• [Required task]: All lines in the data bearing the string "Write" should be identified and copied.

____ Data shown

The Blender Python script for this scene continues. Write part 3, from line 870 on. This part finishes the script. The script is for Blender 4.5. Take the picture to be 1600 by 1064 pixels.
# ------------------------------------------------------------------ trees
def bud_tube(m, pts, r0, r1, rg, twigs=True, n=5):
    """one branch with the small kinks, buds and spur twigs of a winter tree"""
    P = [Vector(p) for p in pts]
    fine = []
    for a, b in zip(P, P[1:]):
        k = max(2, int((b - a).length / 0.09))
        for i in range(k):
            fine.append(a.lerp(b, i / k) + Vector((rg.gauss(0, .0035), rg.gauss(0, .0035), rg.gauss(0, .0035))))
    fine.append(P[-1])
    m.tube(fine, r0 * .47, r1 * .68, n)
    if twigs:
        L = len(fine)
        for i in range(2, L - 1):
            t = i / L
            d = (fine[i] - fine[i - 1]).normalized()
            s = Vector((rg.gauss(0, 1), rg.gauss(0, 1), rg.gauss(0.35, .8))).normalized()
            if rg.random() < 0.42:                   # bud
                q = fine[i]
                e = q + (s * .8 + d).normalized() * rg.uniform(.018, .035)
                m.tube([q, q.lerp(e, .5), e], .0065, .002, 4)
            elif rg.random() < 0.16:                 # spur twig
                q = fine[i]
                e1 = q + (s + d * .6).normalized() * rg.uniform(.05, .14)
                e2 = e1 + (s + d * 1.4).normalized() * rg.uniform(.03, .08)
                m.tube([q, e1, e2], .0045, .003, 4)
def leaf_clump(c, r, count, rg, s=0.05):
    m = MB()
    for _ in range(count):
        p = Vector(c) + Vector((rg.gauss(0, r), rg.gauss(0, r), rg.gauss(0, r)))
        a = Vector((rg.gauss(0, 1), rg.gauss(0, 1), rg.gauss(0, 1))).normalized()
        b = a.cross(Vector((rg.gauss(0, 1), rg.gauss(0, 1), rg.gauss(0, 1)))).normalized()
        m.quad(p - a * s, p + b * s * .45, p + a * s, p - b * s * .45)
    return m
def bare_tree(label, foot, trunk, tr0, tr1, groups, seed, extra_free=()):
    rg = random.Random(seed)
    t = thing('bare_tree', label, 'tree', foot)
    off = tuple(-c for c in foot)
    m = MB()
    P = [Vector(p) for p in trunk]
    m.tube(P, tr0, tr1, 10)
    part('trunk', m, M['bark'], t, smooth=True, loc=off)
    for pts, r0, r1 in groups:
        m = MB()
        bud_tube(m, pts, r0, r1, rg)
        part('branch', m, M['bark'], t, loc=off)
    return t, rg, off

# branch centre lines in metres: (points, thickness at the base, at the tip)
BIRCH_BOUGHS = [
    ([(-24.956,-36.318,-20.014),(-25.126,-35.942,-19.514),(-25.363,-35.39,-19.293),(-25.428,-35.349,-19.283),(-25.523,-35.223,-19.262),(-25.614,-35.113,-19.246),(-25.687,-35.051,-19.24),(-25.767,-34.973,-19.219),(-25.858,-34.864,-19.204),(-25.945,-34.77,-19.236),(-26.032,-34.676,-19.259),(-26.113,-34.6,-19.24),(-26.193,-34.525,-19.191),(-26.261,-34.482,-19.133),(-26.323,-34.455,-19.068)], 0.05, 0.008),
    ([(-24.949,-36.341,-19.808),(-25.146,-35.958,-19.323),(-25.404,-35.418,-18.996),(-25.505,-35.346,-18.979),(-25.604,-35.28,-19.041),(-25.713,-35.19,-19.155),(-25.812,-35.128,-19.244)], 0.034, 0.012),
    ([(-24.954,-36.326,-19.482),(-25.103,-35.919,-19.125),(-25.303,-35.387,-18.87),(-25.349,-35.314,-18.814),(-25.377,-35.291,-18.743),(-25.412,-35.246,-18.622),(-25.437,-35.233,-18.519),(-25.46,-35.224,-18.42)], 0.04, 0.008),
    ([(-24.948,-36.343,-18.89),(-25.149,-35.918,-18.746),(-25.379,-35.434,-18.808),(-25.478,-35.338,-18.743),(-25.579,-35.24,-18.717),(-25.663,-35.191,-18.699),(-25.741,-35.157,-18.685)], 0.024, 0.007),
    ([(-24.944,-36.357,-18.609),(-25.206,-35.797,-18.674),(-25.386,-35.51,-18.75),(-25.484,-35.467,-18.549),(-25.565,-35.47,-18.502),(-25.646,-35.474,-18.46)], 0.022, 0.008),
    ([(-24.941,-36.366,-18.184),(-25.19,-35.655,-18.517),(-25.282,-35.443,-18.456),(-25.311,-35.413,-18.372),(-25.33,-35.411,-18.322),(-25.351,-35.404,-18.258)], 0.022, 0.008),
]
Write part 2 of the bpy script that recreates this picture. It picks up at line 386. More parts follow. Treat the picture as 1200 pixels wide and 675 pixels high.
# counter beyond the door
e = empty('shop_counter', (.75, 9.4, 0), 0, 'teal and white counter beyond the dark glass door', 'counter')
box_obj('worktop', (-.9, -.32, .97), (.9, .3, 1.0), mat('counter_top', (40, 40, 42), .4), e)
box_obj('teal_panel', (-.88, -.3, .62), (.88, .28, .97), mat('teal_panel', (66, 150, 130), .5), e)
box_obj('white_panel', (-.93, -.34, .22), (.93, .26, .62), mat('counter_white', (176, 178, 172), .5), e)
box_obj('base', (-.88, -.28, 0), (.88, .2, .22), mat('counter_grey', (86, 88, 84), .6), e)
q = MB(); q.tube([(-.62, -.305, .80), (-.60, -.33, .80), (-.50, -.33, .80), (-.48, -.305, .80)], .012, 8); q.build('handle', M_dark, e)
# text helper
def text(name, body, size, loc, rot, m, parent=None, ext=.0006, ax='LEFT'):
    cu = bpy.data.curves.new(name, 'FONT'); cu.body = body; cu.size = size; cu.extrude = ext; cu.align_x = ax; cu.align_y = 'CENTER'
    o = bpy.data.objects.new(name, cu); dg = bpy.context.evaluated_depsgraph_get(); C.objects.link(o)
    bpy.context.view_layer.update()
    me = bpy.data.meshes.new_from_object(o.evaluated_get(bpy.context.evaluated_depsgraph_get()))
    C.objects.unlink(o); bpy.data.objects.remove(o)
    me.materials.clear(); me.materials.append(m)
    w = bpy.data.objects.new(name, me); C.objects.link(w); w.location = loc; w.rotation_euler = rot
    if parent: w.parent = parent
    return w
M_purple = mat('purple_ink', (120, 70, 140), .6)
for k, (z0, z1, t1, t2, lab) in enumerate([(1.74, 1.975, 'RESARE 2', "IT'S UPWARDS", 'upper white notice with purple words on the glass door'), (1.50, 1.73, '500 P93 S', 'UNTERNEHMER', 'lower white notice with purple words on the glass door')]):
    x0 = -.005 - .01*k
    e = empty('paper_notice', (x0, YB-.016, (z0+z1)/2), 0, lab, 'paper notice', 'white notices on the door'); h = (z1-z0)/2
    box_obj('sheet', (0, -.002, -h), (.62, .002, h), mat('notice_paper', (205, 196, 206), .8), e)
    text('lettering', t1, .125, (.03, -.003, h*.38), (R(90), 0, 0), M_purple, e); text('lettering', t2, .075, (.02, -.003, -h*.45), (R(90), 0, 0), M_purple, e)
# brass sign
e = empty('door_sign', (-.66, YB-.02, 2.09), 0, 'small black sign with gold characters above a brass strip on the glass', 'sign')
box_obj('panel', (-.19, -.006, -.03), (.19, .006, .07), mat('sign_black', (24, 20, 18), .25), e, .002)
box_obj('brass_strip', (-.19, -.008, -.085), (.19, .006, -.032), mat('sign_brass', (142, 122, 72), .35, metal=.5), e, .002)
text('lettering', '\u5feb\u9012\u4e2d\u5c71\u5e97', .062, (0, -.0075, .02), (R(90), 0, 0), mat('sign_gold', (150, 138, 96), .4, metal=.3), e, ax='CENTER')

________

• [Response below]:
The Blender Python script for this scene continues. Write part 3, from line 870 on. This part finishes the script. The script is for Blender 4.5. Take the picture to be 1600 by 1064 pixels.
Write part 2 of the bpy script that recreates this picture. It picks up at line 386. More parts follow. Treat the picture as 1200 pixels wide and 675 pixels high.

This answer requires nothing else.